Inevitably, this is a ludolic experience across two strata: Skill, and resource management, which invariably become one in the same. You have to be calm and collected and well timed in your actions, all of which are qualities I do not possess.
Many times I sped through sections in a beautiful flow state only to lose five guys to a single avoidable hazard because I was getting tilted. On the occasions I made progress I’d end up in an unwinnable state due to running out of options.
It’s a death by a thousand cuts, something where failure can be quite gruelling, but the thing that’s really clever about this game is that the answer to your troubles is not just ‘get good’, it’s also to ask another question of it: Is there a way to get around this obstacle without making the sacrifice? Is there something smarter I can be doing here?
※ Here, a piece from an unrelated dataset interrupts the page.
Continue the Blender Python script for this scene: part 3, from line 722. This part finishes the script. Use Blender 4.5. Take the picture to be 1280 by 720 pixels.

Once success inevitably beckons you forth, as it did for me, you discover an extra layer to this challenge. In order to best the game you need to complete all 10 levels. Lives carry on between levels, and thus this tactical strata is added to your approach to the game.
‘I beat this level, but did I beat it well enough?’ is a question that immediatley springs into your head at this moment. It is this element where Mortol shares a bit of design legacy with an earlier title, Paint Chase, which also employed a similar element to its score chasing secondary objective.
Here, however, it feels far more like an essential function of your continued survival in these hostile lands, and along your journey there are risky but potentially very rewarding power ups lurking in this world’s most dangerous corners.
Essentially Mortol is a conversation about how the player engages with the world they inhabit. Not as an obstacle course or some abstract, liminal space, but as a tangible entity which physical properties that we have to reckon with, a place not to be hoarded but shared.
And yet, inevitably it carries with it the grief-riddled sting of knowing that progress simply cannot be made without sacrifice.
Farewell my brave friends. I shall see you in the next life.